Kinaxis (TSX:KXS) stock has had a wild ride this year. After substantial declines in late 2018, the stock has been steadily appreciating since the start of the year and is now up 60% since January.
Earlier this month, the company delivered stunning results ahead of analyst expectations. Revenue for the quarter ended September 30 was up 29% year over year, while profit was up 70% to $4.5 million over the same period.
If you think this upsurge is over, think again. Management has raised their guidance for next year, while analysts have raised their expectations for the company. CIBC and National Bank Financial currently have price targets of $110 to $115, 10% to 15% higher than the market price.
Can Kinaxis meet these expectations in 2020? Here’s a closer look.
Potential market size
Kinaxis has a straightforward business model; it creates supply chain software and provides it as a service to corporate clients through long-term contracts. These contracts tend to last multiple years and entail impressive margins, which makes the business remarkably robust.
According to Statista, this global market for supply chain software could be worth US$8.5 billion by 2022. Kinaxis’ revenue currently hovers around $156 million, so it has plenty of room to expand. As such, management expects to keep signing up new corporate customers every year.
However, new contracts are not the only way Kinaxis can grow. Another way to expand is simply to reinvest cash in acquiring smaller software companies and their intellectual property to bolster the core service.
Potential acquisitions
Kinaxis is in a remarkably strong financial position. The company’s long-term debt is worth less than 5% of its equity, while cash flows are around $35 million a year. All of that is retained within the company, as management doesn’t pay a dividend to shareholders.

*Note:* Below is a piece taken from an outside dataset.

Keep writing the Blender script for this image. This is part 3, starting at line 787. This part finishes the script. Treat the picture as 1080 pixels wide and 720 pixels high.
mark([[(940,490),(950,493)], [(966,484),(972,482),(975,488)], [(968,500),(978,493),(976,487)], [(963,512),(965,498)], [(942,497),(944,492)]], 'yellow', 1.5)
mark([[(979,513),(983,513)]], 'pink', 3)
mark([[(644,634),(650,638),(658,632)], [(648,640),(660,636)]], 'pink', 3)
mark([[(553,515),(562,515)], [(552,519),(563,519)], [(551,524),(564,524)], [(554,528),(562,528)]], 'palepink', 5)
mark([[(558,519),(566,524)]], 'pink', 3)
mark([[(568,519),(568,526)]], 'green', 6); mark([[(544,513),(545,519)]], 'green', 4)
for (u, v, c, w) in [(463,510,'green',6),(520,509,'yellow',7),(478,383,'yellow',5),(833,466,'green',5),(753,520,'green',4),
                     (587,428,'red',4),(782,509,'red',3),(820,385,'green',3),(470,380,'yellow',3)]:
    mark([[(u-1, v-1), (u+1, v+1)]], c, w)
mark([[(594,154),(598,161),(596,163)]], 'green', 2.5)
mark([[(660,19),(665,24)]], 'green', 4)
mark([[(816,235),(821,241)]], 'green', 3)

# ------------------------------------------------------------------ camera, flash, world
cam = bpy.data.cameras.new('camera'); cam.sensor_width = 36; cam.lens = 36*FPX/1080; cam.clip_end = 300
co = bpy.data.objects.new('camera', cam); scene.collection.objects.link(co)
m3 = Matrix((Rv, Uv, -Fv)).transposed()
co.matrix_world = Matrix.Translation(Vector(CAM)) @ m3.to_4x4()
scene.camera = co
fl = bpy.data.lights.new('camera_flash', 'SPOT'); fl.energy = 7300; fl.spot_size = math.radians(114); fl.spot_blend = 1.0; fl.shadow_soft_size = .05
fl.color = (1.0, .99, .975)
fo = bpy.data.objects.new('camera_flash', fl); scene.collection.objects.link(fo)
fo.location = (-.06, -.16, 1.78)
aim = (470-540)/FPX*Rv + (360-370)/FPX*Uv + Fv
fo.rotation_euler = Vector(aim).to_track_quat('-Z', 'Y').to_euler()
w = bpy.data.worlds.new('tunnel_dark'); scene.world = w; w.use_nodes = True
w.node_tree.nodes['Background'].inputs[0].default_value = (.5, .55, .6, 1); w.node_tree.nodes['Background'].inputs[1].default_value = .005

According to its latest statement, the company has $202 million in cash and cash equivalents on the book. That sizable cash hoard could be used for research and development, but also allows the management to gobble up smaller startups with interesting software that can add value to their core product: RapidResponse.
If Kinaxis doesn’t start paying a dividend shortly, I would expect it to announce some major mergers or acquisitions over the next few years to keep its expansion going.
In fact, as the world gets more data-dependent and digitally enabled, analysts expect Kinaxis’ growth rate to exceed 19% annually for the next five years.
The stock is pricey by conventional metrics, but it deserves a premium if it can deliver that ambitious growth target.
Foolish takeaway
Software-as-a-service is a splendid business model. The right team can create seemingly endless cash flow and a wide competitive moat by focusing on a product that isn’t very capital-intensive to produce.
Kinaxis has deployed this strategy with success for years. Now it’s a dominant player in the supply chain market that could be worth US$8.5 billion within a few years. The company has enough resources to keep its current pace of expansion going for the foreseeable future, making it an ideal opportunity for growth-seeking investors.